Il 4 novembre 1966 l’Arno invase Firenze. Dopo 45 anni nulla è cambiato. Si resta sgomenti. L’Italia non regge più ore e giorni di pioggia. Muoiono persone, e anche una sarebbe troppo. Muoiono bambini. Non servono più allarmi se i sindaci non mettono in atto misure di prevenzione. Se il clima è cambiato, se a Genova in cinque minuti sono caduti 50 millimetri di acqua, dobbiamo cambiare anche noi. Altrimenti si continuerà a morire, nelle grandi città e nelle nostre case che crediamo sicure. A Genova il sindaco ha lasciato scuole e uffici aperti, e solo ieri sera ha proibito, per oggi il traffico di auto. Troppo tardi.
Oltre alla profonda tristezza, da lacrime agli occhi, si resta increduli nonostante lo si sia detto e sentito tante, troppe volte. Si denunciano lo scellerato consumo di suolo libero, la cementificazione selvaggia, l’incuria cui sono sottoposti i terreni demaniali in svendita, i fossi, i boschi, le coste, i prati e i suoli che un’agricoltura in crisi come non mai non riesce più a curare, tra abbandoni e vita grama. Lo Stato da anni taglia fondi e personale per la cura del territorio. Pensano alle grandi opere e non si preoccupano più delle piccole. Minime, ma che a volte salvano vite. Ci sono delle colpe. Gravi.
L’altro ieri lo stesso Ministro dell’Ambiente, Stefania Prestigiacomo, ammetteva – peggio di un incallito oppositore di questo Governo per cui non ci sono più parole – il fallimento dell’impegno principale che si era assunto sull’ambiente. Come ha dichiarato la Ministro in commissione al Senato, il miliardo di euro stanziato con la Finanziaria 2010 per la messa in sicurezza del territorio non è mai stato reso disponibile. Con la legge di stabilità è stato anche ufficialmente cancellato e sostituito con un impegno del tutto generico, e non vincolante. Queste sono colpe, per cui un normale cittadino verrebbe condannato. Non ci sono scuse, non c’è crisi che tenga di fronte alla cura del bene comune, il primo impegno che ogni Stato degno di questo nome dovrebbe avere.
Non c’è cura se non si cura la piccola agricoltura di qualità, che in molte zone ritenute “arretrate” ha salvato dal naufragio (umano nonché meteorologico) intere aree del nostro Paese. Non c’è cura se si preferisce l’agricoltura dei grandi numeri, quella industriale che dicono «competitiva», che alla fine desertifica come il cemento. Non c’è cura se c’è il cemento stesso: se le città, le zone residenziali, le aree industriali si espandono senza criterio e senza limite. Non c’è cura se il soldo arriva a prevalere sul minimo buon senso, quello che potrebbe salvare i nostri territori non soltanto dalla bruttezza, ma anche dall’insicurezza più letale.

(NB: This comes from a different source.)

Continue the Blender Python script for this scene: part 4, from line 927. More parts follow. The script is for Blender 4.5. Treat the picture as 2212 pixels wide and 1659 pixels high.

Smettiamola di dire che le alluvioni sono eventi eccezionali. Perché le abbiamo rese normali. Di fronte a cittadini ormai disabituati alla cura, lo Stato e la politica su questo fronte hanno colpe immani. Sono anni che non si vede tra le priorità di un programma elettorale o di governo la difesa del territorio, nemmeno tra i riempitivi. Spero che mentre si contesta questo Governo, almeno visti i drammi recenti, i partiti inizino a pensarci seriamente, a programmare, a spendere parole e impegni forti, proprio a partire dalle adunate di piazza. Spero che ascoltino quella buona parte di società civile che lo chiede da tempo e già ci lavora con passione e sacrifici. O quegli agricoltori distrutti dai debiti che nonostante tutto lo fanno ogni giorno, nel proprio podere. Un poeta come Tonino Guerra un anno fa mi ha detto: «L’Italia non è più bella come una volta, è inutile che mi rompano le scatole, perché una volta c’era chi la curava. Non erano dieci persone messe lì e pagate dallo Stato (che oltretutto non ci sono più, nda), erano quelli che l’abitavano: i contadini. Dobbiamo riapprendere quella forza d’amore che avevano loro». Qui non è più sufficiente indignarsi, bisogna tornare ad amare per davvero la propria terra. Vilipesa non soltanto nei comportamenti inqualificabili di chi governa, ma nell’indifferenza di fronte a scempi che non sono più tollerabili. Anche se non lo erano già ben prima di arrendersi allo sgomento di questi tristi giorni della nostra storia.